As the interview winds up, I can start to see the numbers flashing in my own mind: Charles Firth – 1, American Dream – 0. But before I let this wise, if not a little mad, sage go, I had to play a word associate game with him:

 

(World – bold, Charles’ response – not bold)

George Bush = “George H. W. Bush.”

War on Terror = “Uh… the… the… the greatest idea, in… Just a great idea is what it was. Just a great brand, great brand.”

CNN = “CNNNN.”

Charles Firth = “Greatest mind in the history of humanity. I’m quoting Wikipedia …”

Colin Firth = “Annoyingly attractive man… whom I’m often mistaken for.”

Emo bands = “Teen suicide. You know, being really funny. You know, like … the hilarity of teenage angst.”

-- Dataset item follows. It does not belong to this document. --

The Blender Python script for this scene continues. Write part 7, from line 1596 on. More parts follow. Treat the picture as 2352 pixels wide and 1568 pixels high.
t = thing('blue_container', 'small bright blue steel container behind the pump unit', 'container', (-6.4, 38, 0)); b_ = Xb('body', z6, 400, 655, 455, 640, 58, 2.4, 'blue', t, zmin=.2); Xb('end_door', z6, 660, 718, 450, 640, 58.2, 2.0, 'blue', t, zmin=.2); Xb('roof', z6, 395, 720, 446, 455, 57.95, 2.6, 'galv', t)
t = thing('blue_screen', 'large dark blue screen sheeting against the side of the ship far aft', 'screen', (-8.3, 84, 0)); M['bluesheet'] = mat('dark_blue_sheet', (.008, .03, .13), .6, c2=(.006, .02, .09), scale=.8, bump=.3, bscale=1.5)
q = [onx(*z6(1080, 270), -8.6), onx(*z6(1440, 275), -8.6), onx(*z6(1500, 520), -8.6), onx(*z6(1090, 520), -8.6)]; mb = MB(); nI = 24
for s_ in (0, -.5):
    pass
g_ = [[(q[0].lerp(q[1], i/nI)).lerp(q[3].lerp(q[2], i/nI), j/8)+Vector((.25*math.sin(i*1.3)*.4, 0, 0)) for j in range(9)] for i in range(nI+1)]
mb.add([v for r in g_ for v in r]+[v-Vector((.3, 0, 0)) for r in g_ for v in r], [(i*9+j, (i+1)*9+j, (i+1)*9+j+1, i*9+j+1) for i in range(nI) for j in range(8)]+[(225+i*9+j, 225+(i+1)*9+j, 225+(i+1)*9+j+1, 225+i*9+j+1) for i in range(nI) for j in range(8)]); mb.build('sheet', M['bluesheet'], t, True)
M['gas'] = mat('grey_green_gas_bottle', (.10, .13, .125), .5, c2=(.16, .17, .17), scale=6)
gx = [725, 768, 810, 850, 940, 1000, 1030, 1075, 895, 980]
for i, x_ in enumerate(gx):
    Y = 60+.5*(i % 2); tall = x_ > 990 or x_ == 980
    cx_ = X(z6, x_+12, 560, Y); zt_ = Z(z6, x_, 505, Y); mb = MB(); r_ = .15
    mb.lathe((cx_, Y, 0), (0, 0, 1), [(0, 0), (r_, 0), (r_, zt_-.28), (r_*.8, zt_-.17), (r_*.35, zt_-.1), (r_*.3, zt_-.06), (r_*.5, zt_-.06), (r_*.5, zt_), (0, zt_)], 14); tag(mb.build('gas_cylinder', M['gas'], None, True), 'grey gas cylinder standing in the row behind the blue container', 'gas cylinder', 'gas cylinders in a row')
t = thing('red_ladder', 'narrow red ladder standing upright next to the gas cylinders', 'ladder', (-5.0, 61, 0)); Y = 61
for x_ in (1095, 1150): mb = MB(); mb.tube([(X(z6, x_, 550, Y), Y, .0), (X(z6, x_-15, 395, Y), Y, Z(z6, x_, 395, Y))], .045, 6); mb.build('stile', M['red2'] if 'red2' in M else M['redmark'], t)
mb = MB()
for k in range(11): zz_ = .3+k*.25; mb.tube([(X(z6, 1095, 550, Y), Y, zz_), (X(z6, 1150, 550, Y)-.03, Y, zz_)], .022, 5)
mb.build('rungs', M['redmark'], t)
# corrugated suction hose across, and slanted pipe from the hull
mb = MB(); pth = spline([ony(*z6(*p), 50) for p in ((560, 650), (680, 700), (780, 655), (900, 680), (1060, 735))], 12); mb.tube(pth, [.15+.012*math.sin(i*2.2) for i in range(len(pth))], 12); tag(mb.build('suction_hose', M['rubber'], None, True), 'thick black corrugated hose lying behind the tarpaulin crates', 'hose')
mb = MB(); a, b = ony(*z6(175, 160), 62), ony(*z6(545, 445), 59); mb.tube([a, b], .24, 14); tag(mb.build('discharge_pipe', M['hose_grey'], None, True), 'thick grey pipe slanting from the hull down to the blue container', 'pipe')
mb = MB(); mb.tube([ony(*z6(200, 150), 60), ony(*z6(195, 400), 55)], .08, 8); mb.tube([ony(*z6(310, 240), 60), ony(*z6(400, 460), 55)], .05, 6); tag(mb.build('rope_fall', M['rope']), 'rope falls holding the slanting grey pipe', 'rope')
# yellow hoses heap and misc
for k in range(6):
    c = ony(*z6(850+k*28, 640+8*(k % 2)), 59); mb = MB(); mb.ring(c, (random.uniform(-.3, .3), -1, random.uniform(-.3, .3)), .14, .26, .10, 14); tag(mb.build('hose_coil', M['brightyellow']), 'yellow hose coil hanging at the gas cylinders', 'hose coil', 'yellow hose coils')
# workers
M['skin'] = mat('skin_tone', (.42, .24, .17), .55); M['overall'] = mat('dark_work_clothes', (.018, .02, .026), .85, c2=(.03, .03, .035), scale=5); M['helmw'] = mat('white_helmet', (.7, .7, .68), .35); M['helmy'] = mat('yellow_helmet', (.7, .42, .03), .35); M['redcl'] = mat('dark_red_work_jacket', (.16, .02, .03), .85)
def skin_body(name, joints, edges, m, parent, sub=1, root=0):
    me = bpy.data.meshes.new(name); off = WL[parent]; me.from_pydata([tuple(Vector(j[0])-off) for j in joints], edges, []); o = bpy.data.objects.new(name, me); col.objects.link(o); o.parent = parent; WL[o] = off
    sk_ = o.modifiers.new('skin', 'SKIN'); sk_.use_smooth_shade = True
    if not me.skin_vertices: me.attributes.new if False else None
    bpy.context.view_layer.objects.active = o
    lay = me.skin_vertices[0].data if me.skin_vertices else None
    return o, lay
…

Vibewire = “Vibewire. Greatest website ever … I was just quoting Wikipedia there as well.”

 

Firth’s book, American Hoax, is available to buy in various bookshops and comes highly recommended (by Firth himself). Also, keep your eyes at the ready for Firth’s US documentary, and his sidesplitting satirical video project Manic Times (www.manictimes.com.au). If none of these interest you then you have no funnybone or soul.

 

 

1        In the elevator with Charles prior to the interview, a mysterious woman turned to him and asked if he remembered her. He clearly didn’t. She then introduced herself as his first wife and from there they enjoyed a friendly banter. To this day I still don’t know if she actually was his primary spouse. (P.S. If Charles Firth himself ever reads this, he should be very pleased with the fact that I am using a footnote as, by my estimation, one quarter of his book “American Hoax” is written in the footnotes – but they’re all interesting very interesting.)